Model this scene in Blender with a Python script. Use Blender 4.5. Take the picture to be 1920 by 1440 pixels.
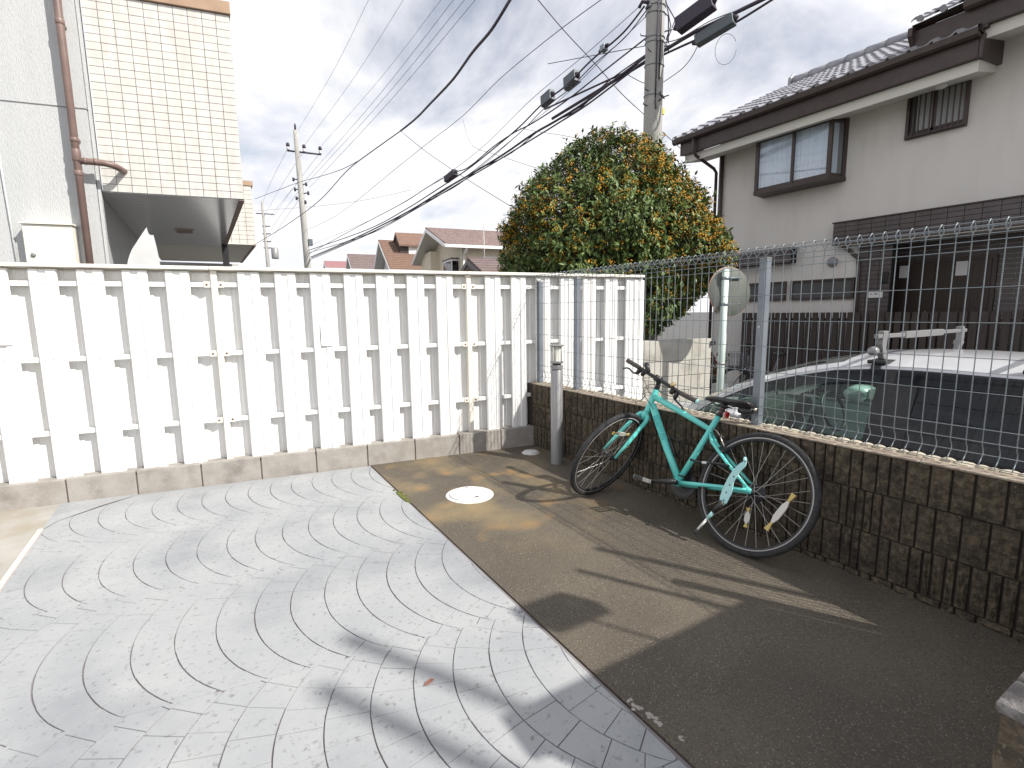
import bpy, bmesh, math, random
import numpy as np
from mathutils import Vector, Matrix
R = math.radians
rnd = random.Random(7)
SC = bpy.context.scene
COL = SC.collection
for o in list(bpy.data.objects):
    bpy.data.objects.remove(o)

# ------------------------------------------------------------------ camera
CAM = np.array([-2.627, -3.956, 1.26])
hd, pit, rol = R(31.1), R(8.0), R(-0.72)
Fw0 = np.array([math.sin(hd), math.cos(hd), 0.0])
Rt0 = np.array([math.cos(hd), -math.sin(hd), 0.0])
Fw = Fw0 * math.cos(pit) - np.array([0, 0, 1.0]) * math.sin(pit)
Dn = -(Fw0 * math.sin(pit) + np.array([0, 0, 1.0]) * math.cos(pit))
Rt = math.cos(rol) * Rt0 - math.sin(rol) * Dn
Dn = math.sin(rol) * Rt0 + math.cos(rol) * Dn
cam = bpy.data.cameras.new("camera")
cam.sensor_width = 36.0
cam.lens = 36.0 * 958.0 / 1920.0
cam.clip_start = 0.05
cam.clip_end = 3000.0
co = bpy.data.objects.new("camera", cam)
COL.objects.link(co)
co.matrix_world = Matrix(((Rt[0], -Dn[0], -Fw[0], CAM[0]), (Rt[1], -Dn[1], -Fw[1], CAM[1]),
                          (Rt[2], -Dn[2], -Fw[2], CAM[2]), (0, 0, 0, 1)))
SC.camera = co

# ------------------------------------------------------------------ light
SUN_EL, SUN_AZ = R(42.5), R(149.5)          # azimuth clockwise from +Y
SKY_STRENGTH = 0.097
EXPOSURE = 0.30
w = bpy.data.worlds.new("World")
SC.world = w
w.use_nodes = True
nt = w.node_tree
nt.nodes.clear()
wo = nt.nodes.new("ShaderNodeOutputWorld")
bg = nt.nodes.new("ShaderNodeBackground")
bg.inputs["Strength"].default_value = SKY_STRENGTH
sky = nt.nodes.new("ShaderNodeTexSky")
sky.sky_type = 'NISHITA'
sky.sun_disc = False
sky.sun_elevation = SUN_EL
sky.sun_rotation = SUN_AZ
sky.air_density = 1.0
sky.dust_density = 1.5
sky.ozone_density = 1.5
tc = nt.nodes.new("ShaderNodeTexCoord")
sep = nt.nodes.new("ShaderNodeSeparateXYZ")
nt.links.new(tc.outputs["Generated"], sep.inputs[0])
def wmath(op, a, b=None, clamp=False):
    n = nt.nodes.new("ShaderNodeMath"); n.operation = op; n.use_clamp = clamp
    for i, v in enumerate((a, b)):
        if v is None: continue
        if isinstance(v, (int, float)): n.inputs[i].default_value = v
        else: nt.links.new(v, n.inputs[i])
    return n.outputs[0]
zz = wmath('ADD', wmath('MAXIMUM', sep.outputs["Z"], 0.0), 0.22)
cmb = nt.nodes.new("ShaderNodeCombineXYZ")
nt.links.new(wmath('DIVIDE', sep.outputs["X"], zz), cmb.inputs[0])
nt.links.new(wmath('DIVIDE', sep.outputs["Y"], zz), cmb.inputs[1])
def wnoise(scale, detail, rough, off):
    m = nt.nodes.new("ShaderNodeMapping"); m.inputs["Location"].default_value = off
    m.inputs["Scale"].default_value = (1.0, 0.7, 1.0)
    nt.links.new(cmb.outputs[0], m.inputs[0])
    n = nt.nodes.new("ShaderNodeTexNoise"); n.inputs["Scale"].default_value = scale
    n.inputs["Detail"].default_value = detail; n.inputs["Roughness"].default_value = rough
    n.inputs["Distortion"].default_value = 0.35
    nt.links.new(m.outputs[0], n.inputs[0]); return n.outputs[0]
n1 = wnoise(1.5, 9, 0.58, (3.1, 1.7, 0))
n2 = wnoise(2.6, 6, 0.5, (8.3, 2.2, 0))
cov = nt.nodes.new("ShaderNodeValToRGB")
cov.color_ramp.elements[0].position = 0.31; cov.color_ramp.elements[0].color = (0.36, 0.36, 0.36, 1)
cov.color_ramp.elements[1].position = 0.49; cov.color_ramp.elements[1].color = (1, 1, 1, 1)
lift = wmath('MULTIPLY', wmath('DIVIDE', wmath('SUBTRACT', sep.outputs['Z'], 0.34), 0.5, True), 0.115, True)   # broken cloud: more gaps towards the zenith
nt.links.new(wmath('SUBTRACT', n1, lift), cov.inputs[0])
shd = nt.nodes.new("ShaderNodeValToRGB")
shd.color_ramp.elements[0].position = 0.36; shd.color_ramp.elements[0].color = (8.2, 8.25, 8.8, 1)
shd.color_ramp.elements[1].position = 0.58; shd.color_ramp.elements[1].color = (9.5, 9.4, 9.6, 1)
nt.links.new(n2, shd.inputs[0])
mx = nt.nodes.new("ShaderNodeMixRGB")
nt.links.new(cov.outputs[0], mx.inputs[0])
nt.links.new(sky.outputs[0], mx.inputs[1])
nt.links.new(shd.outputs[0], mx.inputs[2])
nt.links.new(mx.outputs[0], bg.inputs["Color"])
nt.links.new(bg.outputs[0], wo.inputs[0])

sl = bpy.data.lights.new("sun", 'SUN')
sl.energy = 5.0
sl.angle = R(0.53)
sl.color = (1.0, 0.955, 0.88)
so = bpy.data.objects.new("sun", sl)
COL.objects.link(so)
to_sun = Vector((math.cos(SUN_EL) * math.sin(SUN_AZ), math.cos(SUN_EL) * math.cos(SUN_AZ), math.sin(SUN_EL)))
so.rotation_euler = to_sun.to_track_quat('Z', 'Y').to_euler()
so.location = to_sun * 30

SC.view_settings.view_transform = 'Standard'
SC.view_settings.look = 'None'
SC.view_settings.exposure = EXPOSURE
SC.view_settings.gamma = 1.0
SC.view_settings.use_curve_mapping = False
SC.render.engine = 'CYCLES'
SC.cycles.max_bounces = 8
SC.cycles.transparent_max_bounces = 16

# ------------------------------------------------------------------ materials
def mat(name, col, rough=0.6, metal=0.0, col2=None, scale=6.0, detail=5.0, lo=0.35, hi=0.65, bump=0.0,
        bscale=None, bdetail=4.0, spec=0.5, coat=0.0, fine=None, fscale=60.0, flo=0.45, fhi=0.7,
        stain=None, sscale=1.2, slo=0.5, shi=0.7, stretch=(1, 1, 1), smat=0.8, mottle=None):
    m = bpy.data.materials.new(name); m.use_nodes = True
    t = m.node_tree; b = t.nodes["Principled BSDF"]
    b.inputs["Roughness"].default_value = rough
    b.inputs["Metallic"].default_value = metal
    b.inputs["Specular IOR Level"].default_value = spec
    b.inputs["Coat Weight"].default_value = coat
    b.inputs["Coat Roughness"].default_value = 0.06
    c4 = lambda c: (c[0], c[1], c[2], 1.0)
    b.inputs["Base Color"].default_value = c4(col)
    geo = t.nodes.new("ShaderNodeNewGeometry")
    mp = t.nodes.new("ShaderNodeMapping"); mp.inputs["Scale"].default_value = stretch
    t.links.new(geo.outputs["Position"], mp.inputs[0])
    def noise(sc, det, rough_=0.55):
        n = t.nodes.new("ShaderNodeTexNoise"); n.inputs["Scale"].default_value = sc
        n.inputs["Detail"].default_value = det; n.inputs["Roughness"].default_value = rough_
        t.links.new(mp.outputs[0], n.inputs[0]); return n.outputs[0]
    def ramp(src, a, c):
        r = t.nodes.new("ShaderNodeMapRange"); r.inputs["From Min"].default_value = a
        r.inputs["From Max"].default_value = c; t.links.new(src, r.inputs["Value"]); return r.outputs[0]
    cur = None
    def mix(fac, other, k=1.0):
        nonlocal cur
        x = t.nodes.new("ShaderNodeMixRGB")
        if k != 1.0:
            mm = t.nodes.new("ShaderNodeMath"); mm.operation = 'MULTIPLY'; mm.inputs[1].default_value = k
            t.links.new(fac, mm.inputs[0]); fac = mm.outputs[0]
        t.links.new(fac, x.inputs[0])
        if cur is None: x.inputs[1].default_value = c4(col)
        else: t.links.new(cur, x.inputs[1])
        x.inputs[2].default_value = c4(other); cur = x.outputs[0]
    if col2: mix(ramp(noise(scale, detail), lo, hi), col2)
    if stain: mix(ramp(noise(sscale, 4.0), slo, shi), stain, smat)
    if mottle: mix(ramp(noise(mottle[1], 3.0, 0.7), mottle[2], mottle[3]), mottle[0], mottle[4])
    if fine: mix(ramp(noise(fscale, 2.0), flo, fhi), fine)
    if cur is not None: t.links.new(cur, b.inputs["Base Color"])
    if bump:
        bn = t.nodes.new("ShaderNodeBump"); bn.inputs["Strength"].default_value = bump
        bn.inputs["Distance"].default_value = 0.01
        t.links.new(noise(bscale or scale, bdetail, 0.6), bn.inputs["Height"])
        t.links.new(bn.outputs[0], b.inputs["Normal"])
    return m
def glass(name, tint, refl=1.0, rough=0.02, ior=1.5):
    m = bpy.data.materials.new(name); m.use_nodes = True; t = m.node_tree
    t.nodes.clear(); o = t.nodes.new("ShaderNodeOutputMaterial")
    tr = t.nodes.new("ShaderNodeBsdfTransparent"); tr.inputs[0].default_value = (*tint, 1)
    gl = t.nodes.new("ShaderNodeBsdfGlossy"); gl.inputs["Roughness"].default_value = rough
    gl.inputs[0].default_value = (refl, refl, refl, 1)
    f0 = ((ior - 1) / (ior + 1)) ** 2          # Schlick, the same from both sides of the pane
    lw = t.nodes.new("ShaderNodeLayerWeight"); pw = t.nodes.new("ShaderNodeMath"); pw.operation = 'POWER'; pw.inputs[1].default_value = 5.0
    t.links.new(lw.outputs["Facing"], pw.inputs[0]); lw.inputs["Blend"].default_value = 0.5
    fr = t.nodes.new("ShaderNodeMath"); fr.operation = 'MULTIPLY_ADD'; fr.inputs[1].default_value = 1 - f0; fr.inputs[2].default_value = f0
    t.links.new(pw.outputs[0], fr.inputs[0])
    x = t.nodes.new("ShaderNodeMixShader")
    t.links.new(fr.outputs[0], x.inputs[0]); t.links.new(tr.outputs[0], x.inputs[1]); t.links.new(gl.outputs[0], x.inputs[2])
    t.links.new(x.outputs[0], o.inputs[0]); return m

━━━

Copy nothing but the lines from the top of the data down to the line containing "SC.camera = co", and leave the pictures out.

Model this scene in Blender with a Python script. Use Blender 4.5. Take the picture to be 1920 by 1440 pixels.
import bpy, bmesh, math, random
import numpy as np
from mathutils import Vector, Matrix
R = math.radians
rnd = random.Random(7)
SC = bpy.context.scene
COL = SC.collection
for o in list(bpy.data.objects):
    bpy.data.objects.remove(o)

# ------------------------------------------------------------------ camera
CAM = np.array([-2.627, -3.956, 1.26])
hd, pit, rol = R(31.1), R(8.0), R(-0.72)
Fw0 = np.array([math.sin(hd), math.cos(hd), 0.0])
Rt0 = np.array([math.cos(hd), -math.sin(hd), 0.0])
Fw = Fw0 * math.cos(pit) - np.array([0, 0, 1.0]) * math.sin(pit)
Dn = -(Fw0 * math.sin(pit) + np.array([0, 0, 1.0]) * math.cos(pit))
Rt = math.cos(rol) * Rt0 - math.sin(rol) * Dn
Dn = math.sin(rol) * Rt0 + math.cos(rol) * Dn
cam = bpy.data.cameras.new("camera")
cam.sensor_width = 36.0
cam.lens = 36.0 * 958.0 / 1920.0
cam.clip_start = 0.05
cam.clip_end = 3000.0
co = bpy.data.objects.new("camera", cam)
COL.objects.link(co)
co.matrix_world = Matrix(((Rt[0], -Dn[0], -Fw[0], CAM[0]), (Rt[1], -Dn[1], -Fw[1], CAM[1]),
                          (Rt[2], -Dn[2], -Fw[2], CAM[2]), (0, 0, 0, 1)))
SC.camera = co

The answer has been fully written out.